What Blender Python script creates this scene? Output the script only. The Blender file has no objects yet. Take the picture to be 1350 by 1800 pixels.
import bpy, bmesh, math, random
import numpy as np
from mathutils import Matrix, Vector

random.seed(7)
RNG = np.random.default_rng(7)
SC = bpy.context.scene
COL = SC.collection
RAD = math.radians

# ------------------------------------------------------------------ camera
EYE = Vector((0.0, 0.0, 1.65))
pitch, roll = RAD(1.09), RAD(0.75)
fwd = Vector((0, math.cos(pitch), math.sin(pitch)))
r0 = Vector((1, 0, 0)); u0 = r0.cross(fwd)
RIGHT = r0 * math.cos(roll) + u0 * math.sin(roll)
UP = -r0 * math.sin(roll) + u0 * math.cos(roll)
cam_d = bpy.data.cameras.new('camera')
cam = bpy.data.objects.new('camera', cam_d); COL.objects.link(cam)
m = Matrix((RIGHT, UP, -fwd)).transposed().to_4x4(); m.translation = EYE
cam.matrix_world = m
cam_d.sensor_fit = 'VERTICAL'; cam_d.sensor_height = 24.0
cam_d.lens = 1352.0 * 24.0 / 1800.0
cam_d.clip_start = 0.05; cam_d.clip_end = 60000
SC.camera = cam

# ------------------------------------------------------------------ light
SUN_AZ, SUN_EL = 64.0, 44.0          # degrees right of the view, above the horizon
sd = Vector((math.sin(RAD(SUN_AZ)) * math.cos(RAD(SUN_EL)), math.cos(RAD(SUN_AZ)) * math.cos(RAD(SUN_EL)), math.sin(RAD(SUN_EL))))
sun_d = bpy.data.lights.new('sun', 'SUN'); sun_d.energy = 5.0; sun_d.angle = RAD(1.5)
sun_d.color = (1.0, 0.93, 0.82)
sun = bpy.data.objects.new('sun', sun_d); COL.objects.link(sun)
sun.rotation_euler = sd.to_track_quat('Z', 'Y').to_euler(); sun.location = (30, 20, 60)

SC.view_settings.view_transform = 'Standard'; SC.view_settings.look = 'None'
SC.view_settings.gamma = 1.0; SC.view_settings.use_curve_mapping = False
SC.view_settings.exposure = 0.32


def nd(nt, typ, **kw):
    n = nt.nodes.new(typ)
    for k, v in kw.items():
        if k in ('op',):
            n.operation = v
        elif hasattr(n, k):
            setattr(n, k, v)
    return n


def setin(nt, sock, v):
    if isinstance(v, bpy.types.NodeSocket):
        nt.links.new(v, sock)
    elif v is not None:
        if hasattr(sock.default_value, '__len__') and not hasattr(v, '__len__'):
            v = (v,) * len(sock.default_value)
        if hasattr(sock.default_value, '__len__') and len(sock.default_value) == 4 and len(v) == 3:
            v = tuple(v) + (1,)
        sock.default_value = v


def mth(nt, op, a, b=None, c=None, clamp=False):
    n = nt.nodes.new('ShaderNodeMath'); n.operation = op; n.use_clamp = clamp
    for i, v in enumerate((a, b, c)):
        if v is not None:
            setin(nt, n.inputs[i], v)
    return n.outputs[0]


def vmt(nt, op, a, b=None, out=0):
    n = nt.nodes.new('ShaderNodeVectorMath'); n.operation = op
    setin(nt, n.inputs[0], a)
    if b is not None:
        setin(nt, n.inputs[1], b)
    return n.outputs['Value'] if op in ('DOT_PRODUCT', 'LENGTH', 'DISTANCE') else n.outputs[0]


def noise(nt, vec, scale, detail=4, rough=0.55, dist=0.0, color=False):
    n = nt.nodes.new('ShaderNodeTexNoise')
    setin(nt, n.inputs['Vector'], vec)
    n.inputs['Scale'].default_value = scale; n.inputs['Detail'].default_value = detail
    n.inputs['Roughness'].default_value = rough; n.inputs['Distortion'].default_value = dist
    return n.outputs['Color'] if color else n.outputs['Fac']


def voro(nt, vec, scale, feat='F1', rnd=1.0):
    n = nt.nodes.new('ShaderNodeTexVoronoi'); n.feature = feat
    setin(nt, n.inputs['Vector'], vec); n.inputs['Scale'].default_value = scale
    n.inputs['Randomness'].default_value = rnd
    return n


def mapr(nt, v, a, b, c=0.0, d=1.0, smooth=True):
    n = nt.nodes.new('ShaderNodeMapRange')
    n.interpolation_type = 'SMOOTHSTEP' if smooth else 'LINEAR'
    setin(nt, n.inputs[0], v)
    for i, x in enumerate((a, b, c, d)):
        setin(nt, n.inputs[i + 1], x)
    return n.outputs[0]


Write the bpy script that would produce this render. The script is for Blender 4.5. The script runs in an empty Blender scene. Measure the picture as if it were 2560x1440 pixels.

**GOAL OF THE EXERCISE**: Repeat the material word for word, in full.

**THE SOLUTION**:
What Blender Python script creates this scene? Output the script only. The Blender file has no objects yet. Take the picture to be 1350 by 1800 pixels.
import bpy, bmesh, math, random
import numpy as np
from mathutils import Matrix, Vector

random.seed(7)
RNG = np.random.default_rng(7)
SC = bpy.context.scene
COL = SC.collection
RAD = math.radians

# ------------------------------------------------------------------ camera
EYE = Vector((0.0, 0.0, 1.65))
pitch, roll = RAD(1.09), RAD(0.75)
fwd = Vector((0, math.cos(pitch), math.sin(pitch)))
r0 = Vector((1, 0, 0)); u0 = r0.cross(fwd)
RIGHT = r0 * math.cos(roll) + u0 * math.sin(roll)
UP = -r0 * math.sin(roll) + u0 * math.cos(roll)
cam_d = bpy.data.cameras.new('camera')
cam = bpy.data.objects.new('camera', cam_d); COL.objects.link(cam)
m = Matrix((RIGHT, UP, -fwd)).transposed().to_4x4(); m.translation = EYE
cam.matrix_world = m
cam_d.sensor_fit = 'VERTICAL'; cam_d.sensor_height = 24.0
cam_d.lens = 1352.0 * 24.0 / 1800.0
cam_d.clip_start = 0.05; cam_d.clip_end = 60000
SC.camera = cam

# ------------------------------------------------------------------ light
SUN_AZ, SUN_EL = 64.0, 44.0          # degrees right of the view, above the horizon
sd = Vector((math.sin(RAD(SUN_AZ)) * math.cos(RAD(SUN_EL)), math.cos(RAD(SUN_AZ)) * math.cos(RAD(SUN_EL)), math.sin(RAD(SUN_EL))))
sun_d = bpy.data.lights.new('sun', 'SUN'); sun_d.energy = 5.0; sun_d.angle = RAD(1.5)
sun_d.color = (1.0, 0.93, 0.82)
sun = bpy.data.objects.new('sun', sun_d); COL.objects.link(sun)
sun.rotation_euler = sd.to_track_quat('Z', 'Y').to_euler(); sun.location = (30, 20, 60)

SC.view_settings.view_transform = 'Standard'; SC.view_settings.look = 'None'
SC.view_settings.gamma = 1.0; SC.view_settings.use_curve_mapping = False
SC.view_settings.exposure = 0.32


def nd(nt, typ, **kw):
    n = nt.nodes.new(typ)
    for k, v in kw.items():
        if k in ('op',):
            n.operation = v
        elif hasattr(n, k):
            setattr(n, k, v)
    return n


def setin(nt, sock, v):
    if isinstance(v, bpy.types.NodeSocket):
        nt.links.new(v, sock)
    elif v is not None:
        if hasattr(sock.default_value, '__len__') and not hasattr(v, '__len__'):
            v = (v,) * len(sock.default_value)
        if hasattr(sock.default_value, '__len__') and len(sock.default_value) == 4 and len(v) == 3:
            v = tuple(v) + (1,)
        sock.default_value = v


def mth(nt, op, a, b=None, c=None, clamp=False):
    n = nt.nodes.new('ShaderNodeMath'); n.operation = op; n.use_clamp = clamp
    for i, v in enumerate((a, b, c)):
        if v is not None:
            setin(nt, n.inputs[i], v)
    return n.outputs[0]


def vmt(nt, op, a, b=None, out=0):
    n = nt.nodes.new('ShaderNodeVectorMath'); n.operation = op
    setin(nt, n.inputs[0], a)
    if b is not None:
        setin(nt, n.inputs[1], b)
    return n.outputs['Value'] if op in ('DOT_PRODUCT', 'LENGTH', 'DISTANCE') else n.outputs[0]


def noise(nt, vec, scale, detail=4, rough=0.55, dist=0.0, color=False):
    n = nt.nodes.new('ShaderNodeTexNoise')
    setin(nt, n.inputs['Vector'], vec)
    n.inputs['Scale'].default_value = scale; n.inputs['Detail'].default_value = detail
    n.inputs['Roughness'].default_value = rough; n.inputs['Distortion'].default_value = dist
    return n.outputs['Color'] if color else n.outputs['Fac']


def voro(nt, vec, scale, feat='F1', rnd=1.0):
    n = nt.nodes.new('ShaderNodeTexVoronoi'); n.feature = feat
    setin(nt, n.inputs['Vector'], vec); n.inputs['Scale'].default_value = scale
    n.inputs['Randomness'].default_value = rnd
    return n


def mapr(nt, v, a, b, c=0.0, d=1.0, smooth=True):
    n = nt.nodes.new('ShaderNodeMapRange')
    n.interpolation_type = 'SMOOTHSTEP' if smooth else 'LINEAR'
    setin(nt, n.inputs[0], v)
    for i, x in enumerate((a, b, c, d)):
        setin(nt, n.inputs[i + 1], x)
    return n.outputs[0]


Write the bpy script that would produce this render. The script is for Blender 4.5. The script runs in an empty Blender scene. Measure the picture as if it were 2560x1440 pixels.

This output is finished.